Horaz ep.1,2,40: Interpretation

SAPERE AUDE

Bedeutung bei Horaz und Kant

SAPERE AUDEWage weise zu sein. Kant übersetzt, abweichend von der horazischen Bedeutung: Habe Mut, dich deines eigenen Verstandes zu bedienen. Er nennt in seinem Essay Was ist Aufklärung? die Aufforderung des Horaz den "Wahlspruch der Aufklärung".

Kant hat das Grundanliegen des Horaz für seinen Essay übernommen: Der Mensch soll seine geistige Trägheit überwinden. Was aber an ihre Stelle treten soll, darin gibt es zwischen beiden keine weitere Übereinstimmung.

Für HORAZ bedeutet Weisheit eine allgemeingültige Wirklichkeit, die sich bereits in früheren Zeiten, z.B. in der Dichtung Homers, findet, die jedoch jede Generation neu erringen muß. Die Skala nach größtmöglicher Vervollkommnung ist dabei offen. Der junge Mensch soll sich bestehender Bildungsgüter bedienen, "sich an weisen Lehren antrinken" (adbibe verba) und dies "mit reinem Herzen" (puro pectore) tun und sich in dieser Haltung "dem Besseren darbieten" (melioribus offer), d.h. sich vom Geist des Guten und Vollkommenen erfüllen und antreiben lassen.

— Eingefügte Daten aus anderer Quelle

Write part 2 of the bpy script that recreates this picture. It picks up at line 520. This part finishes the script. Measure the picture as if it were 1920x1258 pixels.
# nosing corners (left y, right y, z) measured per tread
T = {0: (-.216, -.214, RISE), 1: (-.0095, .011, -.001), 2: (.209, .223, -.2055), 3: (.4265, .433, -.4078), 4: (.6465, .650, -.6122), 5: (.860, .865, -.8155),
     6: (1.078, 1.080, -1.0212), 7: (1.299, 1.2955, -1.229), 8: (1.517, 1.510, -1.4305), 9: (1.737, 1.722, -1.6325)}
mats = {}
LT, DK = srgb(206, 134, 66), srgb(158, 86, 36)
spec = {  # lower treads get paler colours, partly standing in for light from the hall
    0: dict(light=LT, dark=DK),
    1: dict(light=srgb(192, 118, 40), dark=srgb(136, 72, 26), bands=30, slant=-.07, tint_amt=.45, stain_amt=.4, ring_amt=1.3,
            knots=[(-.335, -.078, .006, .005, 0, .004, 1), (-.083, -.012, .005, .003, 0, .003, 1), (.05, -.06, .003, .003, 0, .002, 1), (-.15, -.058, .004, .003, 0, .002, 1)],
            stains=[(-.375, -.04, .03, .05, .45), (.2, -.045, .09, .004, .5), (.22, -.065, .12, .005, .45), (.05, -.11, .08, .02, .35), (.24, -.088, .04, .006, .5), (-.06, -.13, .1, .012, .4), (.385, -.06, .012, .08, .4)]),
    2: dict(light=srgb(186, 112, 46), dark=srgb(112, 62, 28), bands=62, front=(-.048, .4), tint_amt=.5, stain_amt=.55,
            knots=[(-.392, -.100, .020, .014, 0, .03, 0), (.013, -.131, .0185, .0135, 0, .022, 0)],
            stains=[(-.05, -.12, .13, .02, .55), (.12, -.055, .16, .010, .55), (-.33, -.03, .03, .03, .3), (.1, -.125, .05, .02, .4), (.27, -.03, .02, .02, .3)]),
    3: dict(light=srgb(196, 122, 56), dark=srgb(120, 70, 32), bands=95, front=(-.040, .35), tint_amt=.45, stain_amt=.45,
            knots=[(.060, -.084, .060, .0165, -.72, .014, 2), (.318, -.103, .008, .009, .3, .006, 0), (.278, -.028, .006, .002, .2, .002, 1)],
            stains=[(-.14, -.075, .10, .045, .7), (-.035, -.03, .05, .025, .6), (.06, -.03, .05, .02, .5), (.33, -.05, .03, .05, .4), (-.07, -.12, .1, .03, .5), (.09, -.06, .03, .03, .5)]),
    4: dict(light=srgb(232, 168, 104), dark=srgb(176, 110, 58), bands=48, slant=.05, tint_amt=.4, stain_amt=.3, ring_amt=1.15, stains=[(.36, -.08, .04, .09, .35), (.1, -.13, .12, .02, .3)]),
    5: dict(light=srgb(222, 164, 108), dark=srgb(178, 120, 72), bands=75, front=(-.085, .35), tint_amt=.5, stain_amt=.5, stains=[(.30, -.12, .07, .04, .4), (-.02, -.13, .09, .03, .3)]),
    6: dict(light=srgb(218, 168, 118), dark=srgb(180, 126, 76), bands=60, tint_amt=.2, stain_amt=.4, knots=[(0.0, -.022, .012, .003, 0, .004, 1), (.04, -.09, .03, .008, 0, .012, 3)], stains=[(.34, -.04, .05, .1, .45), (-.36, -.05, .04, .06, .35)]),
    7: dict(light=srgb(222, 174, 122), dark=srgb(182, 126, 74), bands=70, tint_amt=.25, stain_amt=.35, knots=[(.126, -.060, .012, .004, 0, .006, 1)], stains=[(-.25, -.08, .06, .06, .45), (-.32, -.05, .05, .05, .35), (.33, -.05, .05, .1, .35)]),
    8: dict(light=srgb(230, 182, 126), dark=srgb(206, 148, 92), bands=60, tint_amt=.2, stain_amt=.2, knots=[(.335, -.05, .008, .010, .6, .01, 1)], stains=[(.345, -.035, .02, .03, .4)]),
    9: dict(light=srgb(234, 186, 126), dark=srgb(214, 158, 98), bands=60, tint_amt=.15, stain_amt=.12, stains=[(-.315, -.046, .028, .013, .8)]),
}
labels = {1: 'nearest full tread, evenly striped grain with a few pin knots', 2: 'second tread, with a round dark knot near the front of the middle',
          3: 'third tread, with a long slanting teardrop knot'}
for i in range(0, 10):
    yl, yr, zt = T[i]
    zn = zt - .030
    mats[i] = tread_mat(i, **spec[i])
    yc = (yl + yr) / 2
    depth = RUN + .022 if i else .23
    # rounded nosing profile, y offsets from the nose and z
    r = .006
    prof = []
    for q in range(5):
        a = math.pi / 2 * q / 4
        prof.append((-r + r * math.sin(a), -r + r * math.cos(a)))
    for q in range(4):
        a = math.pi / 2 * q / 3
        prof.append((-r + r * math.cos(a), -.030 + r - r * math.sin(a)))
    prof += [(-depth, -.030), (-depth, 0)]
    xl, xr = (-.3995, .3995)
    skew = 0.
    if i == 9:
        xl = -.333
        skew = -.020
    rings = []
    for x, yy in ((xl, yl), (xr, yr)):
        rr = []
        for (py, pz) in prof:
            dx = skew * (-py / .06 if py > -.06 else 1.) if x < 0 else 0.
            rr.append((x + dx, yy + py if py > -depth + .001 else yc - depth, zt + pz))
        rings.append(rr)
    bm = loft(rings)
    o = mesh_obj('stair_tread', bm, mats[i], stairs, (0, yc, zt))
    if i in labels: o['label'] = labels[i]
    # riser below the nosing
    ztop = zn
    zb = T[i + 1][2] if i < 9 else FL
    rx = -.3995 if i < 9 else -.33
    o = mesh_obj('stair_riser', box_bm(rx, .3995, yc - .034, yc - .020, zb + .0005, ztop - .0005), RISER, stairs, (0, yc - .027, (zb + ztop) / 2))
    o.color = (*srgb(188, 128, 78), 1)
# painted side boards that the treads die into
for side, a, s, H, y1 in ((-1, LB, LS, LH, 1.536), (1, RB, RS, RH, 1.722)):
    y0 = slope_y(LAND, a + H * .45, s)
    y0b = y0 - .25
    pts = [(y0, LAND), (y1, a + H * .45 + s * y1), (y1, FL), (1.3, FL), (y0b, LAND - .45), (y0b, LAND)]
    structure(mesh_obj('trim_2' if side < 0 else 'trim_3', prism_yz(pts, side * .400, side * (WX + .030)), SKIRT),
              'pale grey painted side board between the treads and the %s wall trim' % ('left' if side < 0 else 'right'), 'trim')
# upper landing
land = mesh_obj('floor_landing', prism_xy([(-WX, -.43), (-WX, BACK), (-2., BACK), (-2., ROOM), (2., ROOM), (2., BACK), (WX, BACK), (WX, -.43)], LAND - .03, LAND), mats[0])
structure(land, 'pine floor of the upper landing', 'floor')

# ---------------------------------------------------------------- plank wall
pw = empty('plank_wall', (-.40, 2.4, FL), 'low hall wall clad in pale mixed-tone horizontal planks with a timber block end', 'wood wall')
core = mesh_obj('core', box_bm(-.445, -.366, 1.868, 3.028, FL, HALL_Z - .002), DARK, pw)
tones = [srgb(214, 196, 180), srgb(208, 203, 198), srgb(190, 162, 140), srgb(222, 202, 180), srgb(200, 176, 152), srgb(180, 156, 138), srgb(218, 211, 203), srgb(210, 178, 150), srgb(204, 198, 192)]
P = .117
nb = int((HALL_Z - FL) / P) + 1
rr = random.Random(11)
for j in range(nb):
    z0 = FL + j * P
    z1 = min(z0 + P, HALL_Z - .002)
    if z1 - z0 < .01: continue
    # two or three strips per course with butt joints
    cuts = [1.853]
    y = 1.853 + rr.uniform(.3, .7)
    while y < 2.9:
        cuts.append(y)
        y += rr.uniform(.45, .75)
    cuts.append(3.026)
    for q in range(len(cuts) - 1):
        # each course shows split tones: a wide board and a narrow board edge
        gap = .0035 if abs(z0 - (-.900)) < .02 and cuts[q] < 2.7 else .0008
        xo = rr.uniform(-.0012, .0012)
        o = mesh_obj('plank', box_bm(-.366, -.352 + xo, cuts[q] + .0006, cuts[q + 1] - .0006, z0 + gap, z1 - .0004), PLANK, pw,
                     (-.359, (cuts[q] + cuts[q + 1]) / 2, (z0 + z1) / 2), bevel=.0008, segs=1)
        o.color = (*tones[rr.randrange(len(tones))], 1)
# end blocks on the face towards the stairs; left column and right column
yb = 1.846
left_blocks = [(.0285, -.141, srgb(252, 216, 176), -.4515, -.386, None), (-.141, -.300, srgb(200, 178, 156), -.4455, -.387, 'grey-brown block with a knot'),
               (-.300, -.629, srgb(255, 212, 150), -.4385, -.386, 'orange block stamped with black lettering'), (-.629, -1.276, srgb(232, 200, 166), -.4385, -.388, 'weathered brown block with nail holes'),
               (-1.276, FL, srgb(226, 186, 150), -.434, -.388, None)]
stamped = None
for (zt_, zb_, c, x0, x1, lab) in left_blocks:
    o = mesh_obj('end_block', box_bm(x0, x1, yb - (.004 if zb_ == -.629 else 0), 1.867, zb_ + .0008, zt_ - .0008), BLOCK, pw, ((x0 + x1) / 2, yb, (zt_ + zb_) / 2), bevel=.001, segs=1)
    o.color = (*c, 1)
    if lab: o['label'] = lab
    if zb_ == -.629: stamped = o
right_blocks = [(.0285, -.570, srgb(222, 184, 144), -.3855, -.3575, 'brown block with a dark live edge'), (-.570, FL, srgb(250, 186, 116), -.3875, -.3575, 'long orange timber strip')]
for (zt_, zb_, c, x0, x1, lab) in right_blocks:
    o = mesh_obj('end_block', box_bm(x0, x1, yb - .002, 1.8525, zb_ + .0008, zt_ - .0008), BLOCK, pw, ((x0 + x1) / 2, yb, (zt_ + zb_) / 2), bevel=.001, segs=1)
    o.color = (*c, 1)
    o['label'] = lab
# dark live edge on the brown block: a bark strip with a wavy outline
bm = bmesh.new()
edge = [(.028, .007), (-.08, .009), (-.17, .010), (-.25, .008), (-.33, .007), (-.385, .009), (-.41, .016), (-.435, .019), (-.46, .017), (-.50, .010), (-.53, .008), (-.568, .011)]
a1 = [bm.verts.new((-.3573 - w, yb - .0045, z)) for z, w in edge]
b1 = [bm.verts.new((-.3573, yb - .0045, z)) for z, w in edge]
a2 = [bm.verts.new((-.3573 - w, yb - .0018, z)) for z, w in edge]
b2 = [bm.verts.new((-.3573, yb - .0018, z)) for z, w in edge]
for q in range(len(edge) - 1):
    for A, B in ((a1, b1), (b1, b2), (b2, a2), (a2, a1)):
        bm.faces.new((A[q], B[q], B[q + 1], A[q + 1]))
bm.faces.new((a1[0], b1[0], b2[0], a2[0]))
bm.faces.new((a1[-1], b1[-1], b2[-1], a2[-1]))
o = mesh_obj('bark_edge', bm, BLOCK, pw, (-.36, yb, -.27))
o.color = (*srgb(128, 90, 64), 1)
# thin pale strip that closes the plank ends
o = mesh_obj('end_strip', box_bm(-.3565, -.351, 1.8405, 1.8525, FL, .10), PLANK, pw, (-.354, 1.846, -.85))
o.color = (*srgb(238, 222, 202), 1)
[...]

KANT hingegen ist beherrscht vom Bewußtsein geistiger Bevormundung durch bestehende weltliche und geistliche Institutionen. Diese wollen den Einzelnen in geistiger Abhängigkeit halten und ihn von selbständigem Denken abhalten. In seiner Sicht sind Institutionen unvollkommen und ständiger Verbesserung bedürftig. Aufklärung in diesem Sinn bedeutet Fortschreiten von weniger vollkommenen zu vollkommeneren gesellschaftlichen Verhältnissen und Herrschaftsformen. Dies kann nur geschehen, wenn dem Einzelnen in den Dingen der Religion, des Gewissens und des "Seelenheils" grundsätzliche Freiheit eingeräumt wird. König Friedrich II. von Preußen ist in dieser Hinsicht ein Vorbild.

Kant stellt in seinem Essay theoretische Überlegungen an, wie die Interessen des "gemeinen Wesens" mit den legitimen Rechten des Einzelnen in Einklang zu bringen sind. Er unterscheidet zwischen privatem und öffentlichem Gebrauch der Vernunft. Die private Vernunft hat sich "passiv" zu verhalten in der Erfüllung obrigkeitlicher oder beruflicher Verpflichtungen, etwa in der Entrichtung von Steuern. Hier hat "Räsonieren" keinen Platz, kann sogar strafbar sein. Wer ein geistliches Amt ausübt, hat die Lehren seiner Kirche vorzutragen, selbst wenn er in Einzelnem davon abweicht.

Öffentlicher Gebrauch von Vernunft liegt vor, sobald sich jemand – insbesondere ein "Gelehrter" – vornehmlich durch Schriften an ein "Publikum" wendet, um neue Erkenntnisse und Ideen vorzutragen, die dem Fortschritt des "gemeinen Wesens" nützen können. In der Ausübung dieser geistigen Tätigkeit darf es keine verordnete Einschränkung geben.